CM-301a · Module 2
The DISC Profile of Your Sponsor
4 min read
Every sponsor has a behavioral profile. Most initiative teams communicate with their sponsor in the same way they communicate with everyone — using their own preferred style, not the sponsor's. This is a predictable failure. A High-D sponsor who receives a 15-slide narrative deck will not engage with it. A High-C sponsor who receives a three-bullet summary will not trust it. Misread the profile and the sponsor relationship degrades — not because of the substance of what you are communicating, but because of the format.
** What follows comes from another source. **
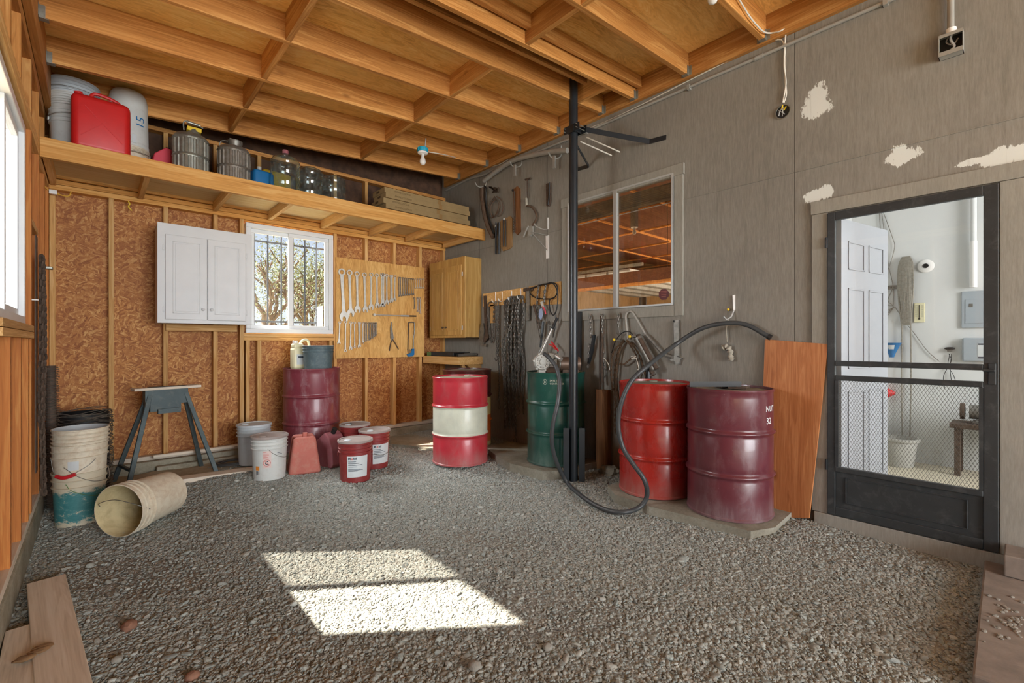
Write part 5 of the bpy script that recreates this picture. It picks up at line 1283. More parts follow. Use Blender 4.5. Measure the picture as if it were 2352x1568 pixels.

- High-D Sponsor Needs crisp status and clear asks. What is the situation, what do you need, and what is the bottom line. Lead with the ask, follow with the rationale. The High-D sponsor who has to read three paragraphs to find out what you need from them will resent the three paragraphs. Bullet points. Direct language. Specific requests. No preamble.
- High-I Sponsor Needs the story and the enthusiasm. What is the narrative, who are the people involved, what does success look like? High-I sponsors respond to vision and energy — they want to feel the initiative is going somewhere exciting. Include the human element: champion stories, adoption testimonials, the person whose work was transformed. Numbers alone will not sustain a High-I sponsor's engagement.
- High-S Sponsor Needs stability signals. This is on track, no surprises, the plan is holding. High-S sponsors are threatened by chaos and uncertainty — which means an initiative that is visibly struggling will erode their support even if the struggle is normal and manageable. Lead with what is stable, then address challenges with explicit "here is how we are handling it" framing.
- High-C Sponsor Needs evidence. Data, documentation, proof. The High-C sponsor will ask detailed questions — about methodology, about measurement, about what specific evidence supports your conclusions. Prepare for this. Bring the data. Cite your sources. The High-C sponsor who cannot get satisfying answers to their analytical questions will withdraw — not dramatically, but quietly and completely.